Vaticano: «Dei-me conta de ser sedento», a 3ª meditação
Na terceira meditação o padre Tolentino Mendonça afirmou o perigo de uma excessiva intelectualização da fé e lamentou o abandono da “riqueza do nosso mundo emocional”.
Na tarde de segunda-feira o vice-diretor da Universidade Católica Portuguesa prosseguiu as meditações com as quais o Papa e a Cúria Romana realizam os seus exercícios espirituais.
Partindo do “deficit de desejo” que afirmou existir nas igrejas, o padre e poeta português convidou os presentes a uma “autocritica eclesial”:
“Nós os batizados formamos uma comunidade de desejosos? Os cristãos têm sonhos? A Igreja é um laboratório do Espírito onde os nossos filhos e filhas profetizam, os nossos anciãos têm sonhos e os nossos jovens constroem novas visões, não somente religiosas?”, questionou citado pelo portal de notícias do Vaticano.
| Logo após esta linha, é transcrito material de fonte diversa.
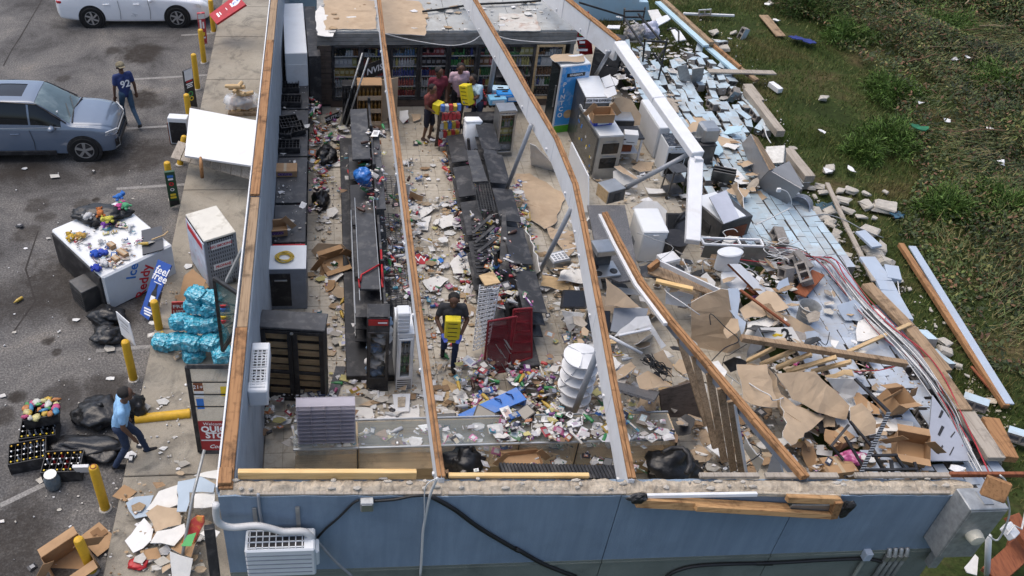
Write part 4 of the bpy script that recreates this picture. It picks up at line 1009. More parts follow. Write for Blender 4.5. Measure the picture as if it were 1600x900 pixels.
for i,(s,z) in enumerate((("A 570,270 660,232 705,340 612,368",1.66),("A 612,372 705,345 730,430 640,465 600,420",1.65),("A 670,250 745,290 735,330 712,345",1.6))):
    board('paper_sheet',('upper white paper sheet on the grey topped warmer','lower white paper sheet on the grey topped warmer','narrow white paper sheet at the edge of the grey topped warmer')[i],s,z,'paper','paper',.004,cat='paper',step=0,warp=.01)
t,w,d,h=grey_case('low stainless steam table with a dark front',"A 660,578 865,582 903,700 682,696",.95,'darksteel','steel','steam_table');MB().box((0,-d/2-.02,h*.8),(w*.8,.03,.03)).build('handle',M['steel'],t)
board('kraft_board','tan torn board standing behind the stainless steam table',"A 670,490 900,740 960,740 975,640 880,490 790,455 700,470",(1.2,.7,.7),warp=.02)
t,w,d,h=box_thing('white_carton','small white printed carton on the black worktop beyond the display case','box',"B 810,15 945,20 945,75 805,60",1.0,.72,'paper',.004)
MB().box((0,-d/2-.001,h*.25),(w*.6,.002,.015)).build('print_line',INK_K,t)
t=thing('work_table','small white framed table with a black top beside the display case','table',at("B 790,360",.14),.02)
MB().box((0,.25,.72),(.75,.6,.04),None,.006).build('top',M['black'],t)
for x in (-.33,.33):
    for y in (.0,.5): MB().box((x,y,.35),(.04,.04,.7)).build('leg',M['white'],t)
MB().box((0,.25,.3),(.62,.5,.02)).build('shelf',M['white'],t);MB().box((-.05,.25,.4),(.4,.4,.18),None,.01).build('bin',M['redwood'],t)
t,w,d,h=box_thing('white_counter','long white counter half hidden by the snapped beam','counter',"A 985,480 1062,478 1292,762 1147,768",1.0,m='white_metal');MB().box((-w/2-.005,0,h*.5),(.01,d*.96,h*.9)).build('side_panel',M['grey'] if False else M['white'],t)
t,w,d,h=box_thing('cooker','white cooker with black glass top under the snapped beam','cooker',"B 1172,55 1375,52 1440,182 1248,188",.98,m='white_metal')
MB().box((0,0,h+.006),(w*.96,d*.94,.014),None,.004).build('glass_hob',mat('black_hob',(.012,.012,.013),.25,.5,9,(.35,.34,.32),.5,8,spec=.6),t);MB().box((0,-d/2-.008,h*.45),(w*.86,.016,h*.7),None,.006).build('oven_door',M['black'],t)
MB().box((0,-d/2-.04,h*.82),(w*.7,.025,.025),None,.005).build('handle',M['steel'],t)
for k in range(4): MB().lathe([(.02,0),(.016,.025)],(-w*.3+k*w*.2,-d/2-.004,h*.92),8,Matrix.Rotation(R(90),3,'X')).build('knob',M['steel'],t)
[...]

Para voltar a sentir sede é necessário “irrigar, fecundar, germinar” perdendo o medo “de reconhecer a nossa sede e o nosso ser sedento:
“Na meteorologia usamos uma tabela, o Índice de Palmer, para medir a intensidade da seca em seus vários estágios. E a intensidade da seca espiritual, como se mede?”, questionou.
O padre Tolentino Mendonça sustentou que a preocupação de intelectualizar em demasia a fé fez esquecer o mundo emocional:
“Intelectualizámos demasiadamente a fé. Construímos um fenomenal castelo de abstrações preocupando-nos mais com a credibilidade racional da experiência de fé do que com a sua credibilidade existencial, antropológica e afetiva”, afirmou.
“Ocupámo-nos mais da razão do que do sentimento. Deixamos para trás a riqueza do nosso mundo emocional”.
Para interpretar as várias sedes convidou à leitura de obras literárias, de grande utilidade ao caminho interior, afirmando que a “vida espiritual só progride quando é uma revisitação da existência na sua totalidade, em sua diversidade”:
“Escutar a própria sede é interpretar o desejo existente em nós. Desejo incessante da verdade, da beleza e da bondade que faltam”.
Consciente de que nem sempre é fácil distinguir “desejo de uma mera necessidade” o padre Tolentino Mendonça explicitou os conceitos:
“Não confundamos desejo com as necessidades. A necessidade é uma carência contingente do sujeito. O infinito do desejo é desejo de infinito”.
“Enquanto desejamos objetos, quaisquer que sejam; enquanto deixamos que o que nos move seja a busca das coisas, carreiras, títulos, honorificências, o nosso desejar não é ainda um verdadeiro desejar. O desejo genuíno tem início quando ele se formula, nem mais nem menos, como pura abertura ao outro”, apontou.
No final o padre e poeta apresentou a “sede de Deus” sustentando a necessidade “de talvez nós os cristãos, e em particular nós os pastores, devamos valorizar mais a espiritualidade da sede, mais que as estruturas. Devemos reconciliar-nos melhor com a nossa vulnerabilidade de modo a aceder ao desejo de ser reconhecidos e tocados por Jesus” e evitarmos “as tentações da autossuficiência e a autorreferência como nos explica o Papa Francisco”.